You enter a voluntary state of trance when you receive hypnotherapy to help you make changes you want in your life. You also voluntary initiate a state of trance when you practice self-hypnosis, or when you do a meditation in which you specify the meditation objective you wish to achieve by entering this altered state of consciousness.

We teach auto-hypnosis in our intermediate classes, the in-person Mudrashram® Master Course in Meditation and the by-mail and online Accelerated Meditation Program. We teach several hypnotic methods that show you how to help others work with their stress in our Stress Reduction Consultant Certification Course, which has been completed and will shortly be available to the general public.

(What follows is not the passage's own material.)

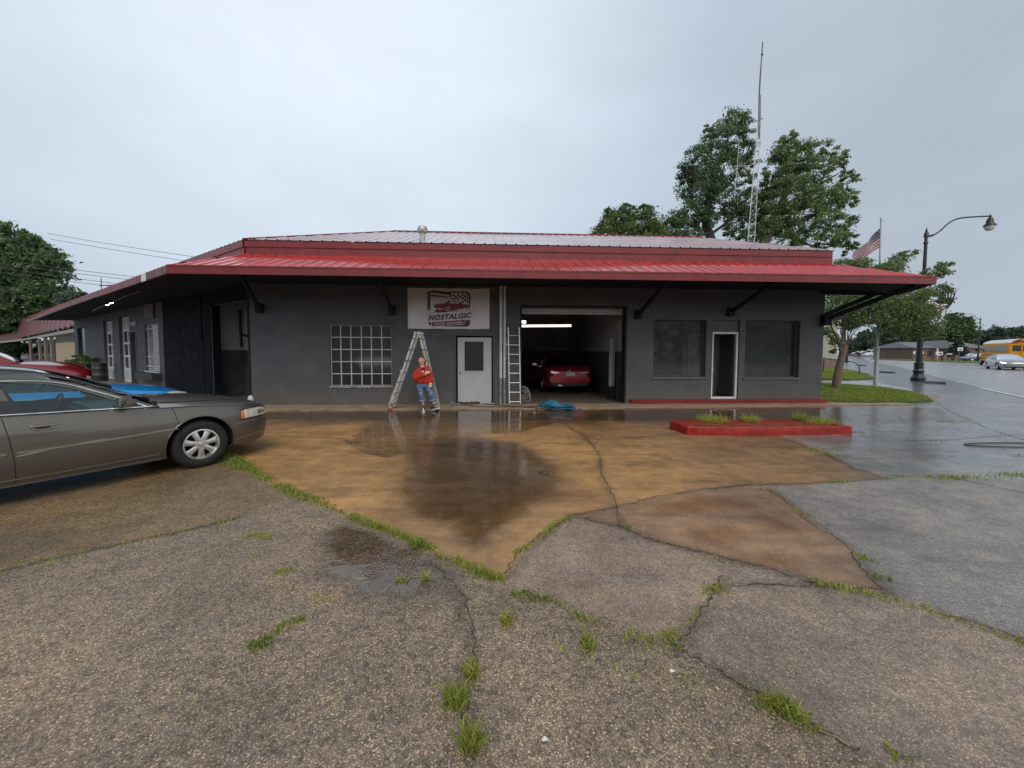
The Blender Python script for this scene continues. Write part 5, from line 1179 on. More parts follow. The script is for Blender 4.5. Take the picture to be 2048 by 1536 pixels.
bantext('AUTO GARAGE', 695, 1270, 885, 930, 45, M_VIN, 'lettering', bold=.03, spacing=1.25)
k = MB()
for u, v in ((190, 195), (1000, 187), (1810, 200), (185, 990), (1815, 990)): p = bu(u, v, .012); k.lathe([(.014, 0), (.014, .004), (.006, .004)], 10, p, Matrix.Rotation(R(90), 3, 'X'))
k.build('grommets', M_GALV, ban); ban.children[0].children if False else None
k = MB(); k.tube([bu(1605, 300, .02), bu(1605, 60, .02)], .003, 4); k.build('hanging_string', mat('string_white', (.4, .4, .42), .8), ban)

# --- folding ladder standing as an A
M_ALU = mat('ladder_aluminium', (.46, .46, .45), .42, metal=.35, var=.2, scale=14, rvar=.1)
YL = G(845, 822).y
top = atY(835, 666, YL+.05); fl_ = G(780, 821); fr = G(884, 814)
lad = thing('folding_ladder', G(835, 818), 0, 'aluminium folding ladder set up as an A-frame behind the woman in red', 'ladder')
def rail_pts(a, b, dy): return a+Vector((0, dy, 0)), b+Vector((0, dy, 0))
for (foot, sx) in ((fl_, -1), (fr, 1)):
    tp = Vector((top.x+sx*.05, YL+.05, top.z)); foot = Vector((foot.x, YL+.05, .03))
    for dy in (0, .34):
        a, b = rail_pts(tp, foot, dy+(.0)); k = MB(); k.bar(a, b, .058, .03, up=(0, 1, 0)); nh = 7
        ro = k.build('ladder_rail', M_ALU, lad, world=True)
        if sx < 0:
            a2, b2 = a.lerp(b, .48), b; k = MB(); k.bar(a2+Vector((0, -.02, 0)), b2+Vector((0, -.02, .12)), .074, .012, up=(0, 1, 0)); k.build('outer_rail', M_ALU, ro, world=True)
            k = MB(); k.lathe([(.05, -.02), (.05, .03), (0, .03)], 14, a.lerp(b, .50)+Vector((0, -.04, 0)), Matrix.Rotation(R(90), 3, 'X')); k.build('lock_hub', M_ALU, ro, world=True)
        k = MB(); k.lathe([(.04, -.02), (.04, .025), (0, .025)], 14, a+Vector((0, -.03, 0)), Matrix.Rotation(R(90), 3, 'X')); k.build('top_hinge', M_ALU, ro, world=True)
        k = MB()
        for i in range(nh): p = a.lerp(b, (i+.5)/nh); k.lathe([(.018, 0), (.018, .022), (0, .022)], 10, p+Vector((0, -.028 if dy == 0 else 0, 0)), Matrix.Rotation(R(90), 3, 'X'))
        k.build('rung_end', M_SEAM, ro, world=True)
        k = MB(); k.bevbox(b+Vector((0, 0, 0)), (.07, .06, .06), .01); k.build('rubber_foot', mat('red_rubber', (.35, .03, .02), .6) if sx < 0 else M_BLACKP, ro, world=True)
    for i in range(nh):
        p = tp.lerp(foot, (i+.5)/nh); k = MB(); k.tube([p, p+Vector((0, .34, 0))], .015, 8); k.build('rung', M_ALU, lad, world=True)
k = MB(); p = tp.lerp(foot, .22); k.bar(tp.lerp(foot, .2)+Vector((0, -.02, 0)), tp.lerp(foot, .36)+Vector((0, -.02, 0)), .003, .07, up=(0, 1, 0)); k.build('warning_sticker', mat('sticker_yellow', (.5, .48, .2), .5, var=.2, scale=30), lad, world=True)

# --- straight ladder leaning at the bay
lb = thing('straight_ladder', G(1029, 812), BA, 'white straight ladder leaning upright beside the open bay', 'ladder')
b0, b1 = G(1019, 812), G(1041, 812); t0, t1 = onplane(1016.5, 655, BL+BN*.1, BN), onplane(1038.5, 655, BL+BN*.1, BN)
M_LADW = mat('pale_ladder', (.60, .60, .60), .4, metal=.3, var=.12, scale=10)
for a, b in ((b0, t0), (b1, t1)):
    k = MB(); k.bar(a, b, .03, .06, up=(0, 1, 0)); ro = k.build('ladder_rail', M_LADW, lb, world=True)
    k = MB(); k.bevbox(a+Vector((0, 0, .03)), (.045, .09, .06), .01); k.build('rubber_foot', M_BLACKP, ro, world=True)
for i in range(8):
    f = (i+.45)/8.3; k = MB(); k.tube([b0.lerp(t0, f), b1.lerp(t1, f)], .014, 8); k.build('rung', M_LADW, lb, world=True)

# --- fan behind the ladder, hose pile, cable
fp = G(1045, 803); fan = thing('floor_fan', fp, 0, 'round white floor fan standing behind the straight ladder', 'fan')
M_FAN = mat('fan_plastic', (.35, .36, .37), .45, var=.1); k = MB(); C0 = Vector((0, 0, .27)); Rf = Matrix.Rotation(R(90), 3, 'X')
k.lathe([(.20, -.05), (.22, -.035), (.22, .035), (.20, .05)], 32, C0, Rf, closed=False, cap=False); k.build('shroud', M_FAN, fan, smooth=40)
k = MB()
for r_ in (.05, .09, .13, .17): k.tube([C0+Vector((r_*math.cos(a), -.06, r_*math.sin(a))) for a in [2*math.pi*i/24 for i in range(24)]], .004, 4, closed=True)
for i in range(16): a = 2*math.pi*i/16; k.bar(C0+Vector((.05*math.cos(a), -.065, .05*math.sin(a))), C0+Vector((.205*math.cos(a), -.045, .205*math.sin(a))), .005)
k.build('grille', M_FAN, fan)
k = MB()
for i in range(3):
    a = 2*math.pi*i/3+.5; u = Vector((math.cos(a), 0, math.sin(a))); v = Vector((-math.sin(a), 0, math.cos(a))); k.add([C0+u*.05-v*.03, C0+u*.18-v*.075+Vector((0, .03, 0)), C0+u*.18+v*.07-Vector((0, .03, 0)), C0+u*.05+v*.03], [(0, 1, 2, 3)])
k.build('blades', mat('fan_blade', (.25, .26, .28), .4), fan); k = MB(); k.bar((-.235, 0, .03), (-.235, 0, .28), .025); k.bar((.235, 0, .03), (.235, 0, .28), .025); k.bar((-.25, 0, .02), (.25, 0, .02), .22, .025); k.build('stand', M_FAN, fan)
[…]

If you are in an involuntary hypnotic trance, others are controlling your behavior, your belief, your values, your life, and even your perspective. If you wish to take back control of your own life from this environing spell, here are some things you can do:

  1. Recognize you are in a state of trance. This is the first step to freeing yourself from this spell.
  2. Identify the mechanisms or methods through which others are trying to control you.
  3. Determine how these mechanisms trigger your emotions, your beliefs, or your behavior. Train yourself to not respond to these attempts to influence you.
  4. Empower yourself by defining what are your beliefs, your values, what is important to you, what you want your life to become, and who you are as a person and who you are spiritually. Train yourself to resist the pressure of others to have you conform to their desires and values.
  5. Stop going to places where others influence you negatively, or that trigger your bad habits or addictions. Select new friends that support yourself in actualizing your potential and fulfilling your dreams.
  6. Get help for patterns that are now out of your control. See a psychotherapist, counselor, or addictions professional to help you.
  7. When you enter an altered state of consciousness, always bring your attention back to the waking state of awareness, and take time to reflect upon and integrate the experience you have had while you were in this state of meditation.

By better understanding what occurs in the trance state, and how you can free yourself from these influences that attempt to control you, you can begin to take back your own life, and begin to fulfill your unique purpose and achieve your dreams.